Day 30: Beware of Absolutes (Black and White Thinking)
In growing up in an alcoholic/dysfunctional family, I learned to think in absolutes:
Drinking alcohol was always bad.
My father was also all bad.
Dealing with a problem meant shutting someone bad out of your life—forever
Shades of gray didn’t exist. It was either one extreme or the other. The problem with thinking in absolutes is that life isn’t like that, and I’ve missed out on the nuances in life.
Just because someone does a bad thing doesn’t make them entirely evil and the devil. On the flip side, my mom went through hell in her first marriage, but she wasn’t perfect (no one is).
As a kid, I had a skewed view of my parents. I idolized my mom as the suffering victim who did the best she could with what had happened to her. And for my father, I branded him as a demon and evil incarnate.
Growing up with such a limited view and living life that way put me in some tough situations. When I started dating and being in relationships, when bumps in the road came along, I often thought: “Well, this person is always a problem.”
But what changed how I saw the world was a simple fact that I make mistakes.

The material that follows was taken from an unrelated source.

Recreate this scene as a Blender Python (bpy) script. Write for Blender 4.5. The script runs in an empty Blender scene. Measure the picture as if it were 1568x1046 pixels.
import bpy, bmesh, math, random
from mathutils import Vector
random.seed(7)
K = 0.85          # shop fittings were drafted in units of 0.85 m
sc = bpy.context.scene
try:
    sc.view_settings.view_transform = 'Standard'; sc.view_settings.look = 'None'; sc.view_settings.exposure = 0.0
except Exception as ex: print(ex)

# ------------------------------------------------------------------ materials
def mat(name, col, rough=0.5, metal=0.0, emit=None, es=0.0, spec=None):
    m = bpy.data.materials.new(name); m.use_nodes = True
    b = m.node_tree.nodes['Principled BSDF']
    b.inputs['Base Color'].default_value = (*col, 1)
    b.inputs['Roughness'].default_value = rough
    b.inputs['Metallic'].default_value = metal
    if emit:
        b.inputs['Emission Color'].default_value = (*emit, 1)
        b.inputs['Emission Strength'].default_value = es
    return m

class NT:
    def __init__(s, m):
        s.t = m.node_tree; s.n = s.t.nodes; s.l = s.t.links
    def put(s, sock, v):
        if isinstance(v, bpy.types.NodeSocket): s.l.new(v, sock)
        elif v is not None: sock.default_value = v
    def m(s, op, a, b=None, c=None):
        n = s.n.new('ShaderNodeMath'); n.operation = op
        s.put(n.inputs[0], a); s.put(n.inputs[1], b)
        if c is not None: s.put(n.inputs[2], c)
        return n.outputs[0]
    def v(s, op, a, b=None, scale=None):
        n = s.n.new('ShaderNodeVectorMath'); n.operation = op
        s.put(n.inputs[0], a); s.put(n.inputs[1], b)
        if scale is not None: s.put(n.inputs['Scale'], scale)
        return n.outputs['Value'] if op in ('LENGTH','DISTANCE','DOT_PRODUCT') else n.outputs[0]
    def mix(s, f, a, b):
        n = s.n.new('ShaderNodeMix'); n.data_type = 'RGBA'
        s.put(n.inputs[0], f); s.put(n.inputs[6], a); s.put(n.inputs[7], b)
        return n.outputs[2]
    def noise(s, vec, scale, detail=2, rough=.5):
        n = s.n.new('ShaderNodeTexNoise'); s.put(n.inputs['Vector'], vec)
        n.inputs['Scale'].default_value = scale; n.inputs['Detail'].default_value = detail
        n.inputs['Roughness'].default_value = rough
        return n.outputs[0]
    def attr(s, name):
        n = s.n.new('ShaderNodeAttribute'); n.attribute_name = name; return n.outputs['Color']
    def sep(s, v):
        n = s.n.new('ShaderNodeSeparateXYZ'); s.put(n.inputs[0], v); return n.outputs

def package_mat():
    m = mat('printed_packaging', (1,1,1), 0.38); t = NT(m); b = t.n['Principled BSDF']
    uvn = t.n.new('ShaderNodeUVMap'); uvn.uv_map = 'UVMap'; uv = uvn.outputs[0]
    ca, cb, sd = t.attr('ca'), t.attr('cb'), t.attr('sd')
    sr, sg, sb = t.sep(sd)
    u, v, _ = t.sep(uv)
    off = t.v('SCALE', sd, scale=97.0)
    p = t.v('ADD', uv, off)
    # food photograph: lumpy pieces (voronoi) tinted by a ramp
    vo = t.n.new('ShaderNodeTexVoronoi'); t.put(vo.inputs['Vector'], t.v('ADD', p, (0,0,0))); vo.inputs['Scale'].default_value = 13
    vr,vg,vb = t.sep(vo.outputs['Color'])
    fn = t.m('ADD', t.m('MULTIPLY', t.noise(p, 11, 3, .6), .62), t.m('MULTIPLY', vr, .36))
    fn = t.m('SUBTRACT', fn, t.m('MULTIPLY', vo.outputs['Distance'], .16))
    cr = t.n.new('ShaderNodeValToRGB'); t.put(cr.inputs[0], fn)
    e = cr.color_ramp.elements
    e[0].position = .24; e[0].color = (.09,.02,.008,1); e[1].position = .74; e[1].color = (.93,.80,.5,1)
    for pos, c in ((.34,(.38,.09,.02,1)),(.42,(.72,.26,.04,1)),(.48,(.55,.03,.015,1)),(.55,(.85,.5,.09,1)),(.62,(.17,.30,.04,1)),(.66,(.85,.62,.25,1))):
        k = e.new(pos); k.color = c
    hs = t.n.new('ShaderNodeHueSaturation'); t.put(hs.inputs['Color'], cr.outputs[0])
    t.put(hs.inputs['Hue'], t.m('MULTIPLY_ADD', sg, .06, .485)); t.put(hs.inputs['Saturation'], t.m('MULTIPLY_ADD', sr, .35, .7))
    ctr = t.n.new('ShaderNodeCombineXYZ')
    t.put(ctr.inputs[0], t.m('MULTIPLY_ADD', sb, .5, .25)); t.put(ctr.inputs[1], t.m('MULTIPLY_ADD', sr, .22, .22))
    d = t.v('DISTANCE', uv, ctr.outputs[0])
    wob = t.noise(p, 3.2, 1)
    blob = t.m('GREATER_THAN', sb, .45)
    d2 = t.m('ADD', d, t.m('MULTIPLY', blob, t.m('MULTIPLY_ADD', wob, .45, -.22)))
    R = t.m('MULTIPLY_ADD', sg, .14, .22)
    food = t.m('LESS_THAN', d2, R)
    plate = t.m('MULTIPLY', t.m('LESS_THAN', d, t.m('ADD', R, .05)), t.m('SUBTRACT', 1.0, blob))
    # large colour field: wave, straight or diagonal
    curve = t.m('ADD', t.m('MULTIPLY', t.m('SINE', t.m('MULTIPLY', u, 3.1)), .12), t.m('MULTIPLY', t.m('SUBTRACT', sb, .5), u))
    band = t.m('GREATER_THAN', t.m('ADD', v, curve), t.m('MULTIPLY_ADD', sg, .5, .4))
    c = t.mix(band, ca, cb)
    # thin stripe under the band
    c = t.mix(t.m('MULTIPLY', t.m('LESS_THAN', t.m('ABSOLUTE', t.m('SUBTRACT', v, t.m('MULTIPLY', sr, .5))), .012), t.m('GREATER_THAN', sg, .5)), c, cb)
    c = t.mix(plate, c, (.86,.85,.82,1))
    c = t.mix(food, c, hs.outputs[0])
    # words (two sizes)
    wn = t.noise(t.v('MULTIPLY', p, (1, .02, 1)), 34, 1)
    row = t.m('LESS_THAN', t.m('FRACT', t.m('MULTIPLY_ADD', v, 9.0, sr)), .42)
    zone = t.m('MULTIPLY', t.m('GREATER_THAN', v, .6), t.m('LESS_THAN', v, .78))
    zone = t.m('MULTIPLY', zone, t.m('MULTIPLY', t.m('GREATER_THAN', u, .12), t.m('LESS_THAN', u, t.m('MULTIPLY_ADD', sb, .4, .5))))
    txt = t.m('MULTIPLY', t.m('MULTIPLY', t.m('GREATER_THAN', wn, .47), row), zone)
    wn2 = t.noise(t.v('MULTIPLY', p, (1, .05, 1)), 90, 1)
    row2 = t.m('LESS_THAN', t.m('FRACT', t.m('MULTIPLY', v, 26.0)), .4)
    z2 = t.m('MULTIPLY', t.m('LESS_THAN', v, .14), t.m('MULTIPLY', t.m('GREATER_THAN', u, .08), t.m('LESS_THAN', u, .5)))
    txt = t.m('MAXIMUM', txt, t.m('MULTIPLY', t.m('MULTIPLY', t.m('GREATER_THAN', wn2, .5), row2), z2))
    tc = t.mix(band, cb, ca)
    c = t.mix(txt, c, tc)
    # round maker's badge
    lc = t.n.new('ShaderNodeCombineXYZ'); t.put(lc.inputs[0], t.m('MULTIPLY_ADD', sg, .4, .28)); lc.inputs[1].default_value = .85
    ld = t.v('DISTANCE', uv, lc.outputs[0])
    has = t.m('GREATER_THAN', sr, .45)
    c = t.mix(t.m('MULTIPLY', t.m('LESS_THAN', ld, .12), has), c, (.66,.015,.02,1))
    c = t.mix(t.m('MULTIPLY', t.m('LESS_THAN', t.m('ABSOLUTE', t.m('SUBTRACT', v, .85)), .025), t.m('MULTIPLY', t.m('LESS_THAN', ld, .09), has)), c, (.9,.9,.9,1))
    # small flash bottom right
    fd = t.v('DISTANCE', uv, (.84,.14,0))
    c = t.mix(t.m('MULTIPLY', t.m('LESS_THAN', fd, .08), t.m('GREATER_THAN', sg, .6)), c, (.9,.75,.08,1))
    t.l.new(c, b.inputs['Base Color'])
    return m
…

And I know that I’m not all good or all bad. I am human and do the best that I can.
What’s important isn’t if I am perfect, but that I realize that after I make a mistake that I can atone for it and work to be a better person. And when I see others, and they make mistakes, to be open to listening to them and forgiveness.
The next that you run up against a problem and you catch yourself thinking that someone or something is all bad ask yourself: Is it true?
You might just be surprised by the answer that comes to you.